Appeasement lags in Europe and tension builds in the Far East




Somebody must have reminded Neville Chamberlain that he had become the Prime Minister in a supposedly national government rather than a Conservative government supported by a couple of minor, fringe elements. A mass meeting of the supporters of the three parties concerned was held at the Albert Hall, which attracted a respectable audience of 8,000. The only precedent had been in the election year of 1935. The giveaway were the representatives chosen to represent the two minor parties: Malcolm Macdonald, son of the National Government’s begetter, and one of the tiny handful of National Labour MPs, and Sir John Simon for the National Liberals, a party affiliation that only dedicated historians will recall. Chamberlain’s 45 minute speech was felt to be rather perfunctory and the reference to the fact that it was his late father’s birthday, redundant. Beyond deploring the failure of his plan for the German Foreign Minister to come to London – appeasement was still very much on the agenda – there was little of consequence.

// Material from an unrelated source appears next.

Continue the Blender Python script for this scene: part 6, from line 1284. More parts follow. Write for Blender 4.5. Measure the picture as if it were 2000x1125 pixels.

Not content with scraping a bit of territory from the USSR for its notionally autonomous Manchukuo region in in China, Japan resumed the process of eroding territory from China itself. A tactical withdrawal of troops from Wangpin was counter-balanced by a leaflet raid on Nanyuan. Japanese troop and naval strengths in north China were further increased.

In the US it was clear that something should be done to deter Japan. There was a financial/military left and right. The US Treasury announced an agreement on a three way transaction involving  gold and US dollar purchases by China matched by silver purchases by the US with the goal of bolstering Chinese finances as well as reflating the US economy. On a more practical level the State Department confessed bafflement at the failure to obtain general agreement for naval arms limitation and “reluctantly” announced that two new battleships would mount 16” guns in place of the less powerful 14” originally anticipated in negotiations.